Sala death-flight operator found guilty of endangering safety

October 29 – The businessman who organised the flight that crashed into the English channel and killed Argentine footballer Emiliano Sala on his way to sign for Cardiff City from Nantes in France has been found guilty of endangering the safety of an aircraft.

The small private plane carrying 28-year-old Sala and pilot David Ibbotson crashed on January 21, 2019. An unsavoury dispute over who was liable for Sala’s €17 million transfer fee to Cardiff has dragged on ever since.

Sala’s body was recovered in the plane’s wreckage, around a month after the accident, at a depth of 67 metres. The body of the 59-year-old pilot has never been found.

David Henderson, 67, was accused of failing to follow safety regulations, which resulted in the death of both Sala and Ibbotson. He was convicted by a majority verdict of 10 to two by a jury at Cardiff crown court on Thursday.

It took the jury of seven men and five women seven-and-a-half hours to convict Henderson, the aircraft operator, who the court heard had organised the flight with the football agent Willie McKay.

Henderson, who was on holiday with his wife in Paris at the time, had asked Ibbotson to fly the plane. Ibbotson regularly flew for him but did not hold a commercial pilot’s licence, a qualification to fly at night, and his rating to fly the single-engine Piper Malibu had expired.

The jury heard how moments after finding out the plane had gone down, Henderson, a former RAF officer, texted a number of people telling them to stay silent warning it would “open a can of worms”.

Prosecutor Martin Goudie QC said he had been “reckless or negligent” in his operation of the plane and that he put his business above the safety of passengers by using an authorised plane and hiring pilots who were not qualified or competent to fly them.

Goudie previously told the court that Henderson had breached numerous regulations as he attempted to transport Sala to Cardiff, adding the businessman ran an “incompetent, undocumented, risk creating and dishonest” organisation.

Henderson, who was granted bail, will return to be sentenced on November 12 when he will face a prison sentence of several years.

Sala’s family welcomed the conviction but said they still have unanswered questions about his death. An inquest is due to start in February next year.

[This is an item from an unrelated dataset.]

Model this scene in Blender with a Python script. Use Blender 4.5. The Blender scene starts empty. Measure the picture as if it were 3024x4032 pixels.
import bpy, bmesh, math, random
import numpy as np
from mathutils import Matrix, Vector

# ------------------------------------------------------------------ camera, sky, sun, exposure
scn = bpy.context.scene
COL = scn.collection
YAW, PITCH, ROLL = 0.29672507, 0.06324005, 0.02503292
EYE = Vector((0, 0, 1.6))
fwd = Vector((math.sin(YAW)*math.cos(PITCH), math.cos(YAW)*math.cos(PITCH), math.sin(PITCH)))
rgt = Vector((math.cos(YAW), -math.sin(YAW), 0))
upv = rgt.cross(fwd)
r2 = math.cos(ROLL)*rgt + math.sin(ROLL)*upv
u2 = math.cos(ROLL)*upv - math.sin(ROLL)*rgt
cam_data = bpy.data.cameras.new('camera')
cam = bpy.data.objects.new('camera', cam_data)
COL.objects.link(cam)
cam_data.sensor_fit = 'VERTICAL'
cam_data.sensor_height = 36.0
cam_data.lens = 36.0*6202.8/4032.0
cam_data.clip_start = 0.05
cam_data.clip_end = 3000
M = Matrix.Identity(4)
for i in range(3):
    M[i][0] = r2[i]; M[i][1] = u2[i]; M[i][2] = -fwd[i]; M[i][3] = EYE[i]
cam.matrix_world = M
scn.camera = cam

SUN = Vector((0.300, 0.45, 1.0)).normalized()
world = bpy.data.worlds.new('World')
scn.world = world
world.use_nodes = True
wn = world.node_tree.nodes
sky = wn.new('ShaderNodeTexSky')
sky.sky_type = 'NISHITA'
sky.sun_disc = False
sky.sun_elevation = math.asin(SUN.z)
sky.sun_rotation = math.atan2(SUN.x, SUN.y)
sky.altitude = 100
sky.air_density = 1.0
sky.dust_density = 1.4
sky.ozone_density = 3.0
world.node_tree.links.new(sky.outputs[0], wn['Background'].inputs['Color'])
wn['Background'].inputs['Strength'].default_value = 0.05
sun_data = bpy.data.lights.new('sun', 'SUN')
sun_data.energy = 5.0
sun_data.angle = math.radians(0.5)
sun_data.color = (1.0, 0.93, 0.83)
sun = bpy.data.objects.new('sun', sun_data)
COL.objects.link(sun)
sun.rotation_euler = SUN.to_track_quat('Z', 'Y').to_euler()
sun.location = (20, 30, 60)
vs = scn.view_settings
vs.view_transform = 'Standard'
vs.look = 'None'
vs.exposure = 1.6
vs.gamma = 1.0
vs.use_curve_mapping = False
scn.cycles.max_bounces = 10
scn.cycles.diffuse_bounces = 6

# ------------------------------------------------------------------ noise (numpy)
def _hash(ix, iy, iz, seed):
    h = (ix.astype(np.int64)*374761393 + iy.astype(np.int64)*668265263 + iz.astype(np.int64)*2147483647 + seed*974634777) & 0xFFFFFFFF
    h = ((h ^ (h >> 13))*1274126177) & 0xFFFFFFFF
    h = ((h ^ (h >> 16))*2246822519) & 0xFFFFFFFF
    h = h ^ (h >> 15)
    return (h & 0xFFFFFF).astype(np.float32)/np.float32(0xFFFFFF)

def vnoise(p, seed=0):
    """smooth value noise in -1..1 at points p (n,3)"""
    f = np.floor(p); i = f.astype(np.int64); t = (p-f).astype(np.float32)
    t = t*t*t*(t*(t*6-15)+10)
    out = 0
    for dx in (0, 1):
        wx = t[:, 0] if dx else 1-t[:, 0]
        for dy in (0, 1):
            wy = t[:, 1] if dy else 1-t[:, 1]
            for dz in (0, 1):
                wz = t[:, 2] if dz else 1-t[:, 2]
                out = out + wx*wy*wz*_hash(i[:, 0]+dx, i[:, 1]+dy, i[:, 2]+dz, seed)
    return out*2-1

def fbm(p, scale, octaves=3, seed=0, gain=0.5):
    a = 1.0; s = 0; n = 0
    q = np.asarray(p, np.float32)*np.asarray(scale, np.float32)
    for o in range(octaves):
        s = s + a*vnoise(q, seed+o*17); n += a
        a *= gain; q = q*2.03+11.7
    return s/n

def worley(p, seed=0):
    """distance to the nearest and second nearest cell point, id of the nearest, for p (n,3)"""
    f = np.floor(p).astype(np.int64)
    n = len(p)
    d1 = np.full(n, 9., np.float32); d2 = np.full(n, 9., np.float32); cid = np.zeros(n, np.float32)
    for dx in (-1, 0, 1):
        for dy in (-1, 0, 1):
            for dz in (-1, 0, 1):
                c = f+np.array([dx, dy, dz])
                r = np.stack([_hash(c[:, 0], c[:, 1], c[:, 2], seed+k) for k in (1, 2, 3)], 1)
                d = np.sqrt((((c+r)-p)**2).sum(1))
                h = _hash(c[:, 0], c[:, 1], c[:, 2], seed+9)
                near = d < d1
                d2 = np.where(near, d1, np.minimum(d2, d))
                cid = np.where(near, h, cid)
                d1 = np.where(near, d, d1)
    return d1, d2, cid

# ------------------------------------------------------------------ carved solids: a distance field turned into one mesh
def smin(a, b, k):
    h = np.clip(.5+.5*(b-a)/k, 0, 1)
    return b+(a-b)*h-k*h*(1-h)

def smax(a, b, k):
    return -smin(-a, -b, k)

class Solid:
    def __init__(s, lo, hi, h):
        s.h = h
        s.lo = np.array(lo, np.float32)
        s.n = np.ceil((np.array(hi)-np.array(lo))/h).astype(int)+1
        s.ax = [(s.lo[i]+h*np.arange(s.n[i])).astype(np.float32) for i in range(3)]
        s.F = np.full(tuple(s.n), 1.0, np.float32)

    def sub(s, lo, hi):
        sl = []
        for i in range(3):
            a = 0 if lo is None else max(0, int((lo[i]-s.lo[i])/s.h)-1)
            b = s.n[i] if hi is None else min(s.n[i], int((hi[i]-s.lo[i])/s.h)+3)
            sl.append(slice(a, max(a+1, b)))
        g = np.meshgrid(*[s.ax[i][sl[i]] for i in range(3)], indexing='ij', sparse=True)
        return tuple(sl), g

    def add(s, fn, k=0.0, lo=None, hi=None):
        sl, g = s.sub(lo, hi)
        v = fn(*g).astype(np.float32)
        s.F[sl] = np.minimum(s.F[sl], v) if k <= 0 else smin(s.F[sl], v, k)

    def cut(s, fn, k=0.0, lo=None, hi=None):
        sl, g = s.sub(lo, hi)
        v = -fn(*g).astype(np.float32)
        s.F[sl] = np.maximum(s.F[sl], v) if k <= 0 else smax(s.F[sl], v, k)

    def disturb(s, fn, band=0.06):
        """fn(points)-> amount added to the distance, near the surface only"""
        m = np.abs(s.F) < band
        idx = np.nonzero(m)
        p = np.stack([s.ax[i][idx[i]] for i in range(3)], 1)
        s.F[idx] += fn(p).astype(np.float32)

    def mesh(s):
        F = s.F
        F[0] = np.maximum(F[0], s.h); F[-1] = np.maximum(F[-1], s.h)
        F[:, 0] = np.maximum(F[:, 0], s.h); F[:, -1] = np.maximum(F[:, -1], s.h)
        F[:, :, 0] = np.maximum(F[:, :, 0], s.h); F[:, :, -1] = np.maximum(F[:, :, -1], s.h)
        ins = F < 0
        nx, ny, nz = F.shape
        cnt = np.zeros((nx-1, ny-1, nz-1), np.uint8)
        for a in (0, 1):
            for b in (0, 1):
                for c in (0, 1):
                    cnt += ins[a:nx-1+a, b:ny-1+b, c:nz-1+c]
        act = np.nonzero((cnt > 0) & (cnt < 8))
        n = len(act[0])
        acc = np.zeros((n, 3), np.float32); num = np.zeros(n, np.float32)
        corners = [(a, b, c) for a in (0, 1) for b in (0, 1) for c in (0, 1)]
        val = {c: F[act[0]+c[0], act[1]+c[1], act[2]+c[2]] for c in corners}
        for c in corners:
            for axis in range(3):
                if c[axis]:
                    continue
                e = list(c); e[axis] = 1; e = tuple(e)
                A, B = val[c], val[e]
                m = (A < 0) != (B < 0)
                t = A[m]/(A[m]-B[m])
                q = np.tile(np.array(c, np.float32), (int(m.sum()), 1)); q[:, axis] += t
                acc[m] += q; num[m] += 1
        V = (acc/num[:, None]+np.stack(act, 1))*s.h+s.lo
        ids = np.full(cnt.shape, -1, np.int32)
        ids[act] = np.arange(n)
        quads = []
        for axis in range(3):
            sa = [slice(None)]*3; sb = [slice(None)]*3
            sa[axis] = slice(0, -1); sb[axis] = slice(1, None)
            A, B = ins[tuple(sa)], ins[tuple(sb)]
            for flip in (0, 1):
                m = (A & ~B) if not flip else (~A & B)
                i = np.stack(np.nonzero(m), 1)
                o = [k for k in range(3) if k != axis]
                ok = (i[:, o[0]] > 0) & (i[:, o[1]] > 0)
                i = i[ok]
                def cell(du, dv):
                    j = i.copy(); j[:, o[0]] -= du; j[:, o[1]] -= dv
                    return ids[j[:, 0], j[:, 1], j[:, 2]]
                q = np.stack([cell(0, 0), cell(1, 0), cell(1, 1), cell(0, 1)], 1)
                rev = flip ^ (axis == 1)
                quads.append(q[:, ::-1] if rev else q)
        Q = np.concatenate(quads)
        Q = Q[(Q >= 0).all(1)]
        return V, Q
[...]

Daniel Machover, of Hickman & Rose solicitors, said: “The actions of David Henderson are only one piece in the puzzle of how the plane David Ibbotson was illegally flying came to crash into the sea on 21 January 2019.

“We still do not know the key information about the maintenance history of the aircraft and all the factors behind the carbon monoxide poisoning revealed in August 2019 by AAIB.

“The answers to these questions can only be properly established at Emiliano’s inquest.”

“The Sala family fervently hope that everyone involved in the inquest will provide full disclosure of material without further delay.”

“Only if that happens will Emiliano’s family finally know the truth about this tragedy enabling all the lessons to be learned, so that no family goes through a similar preventable death.”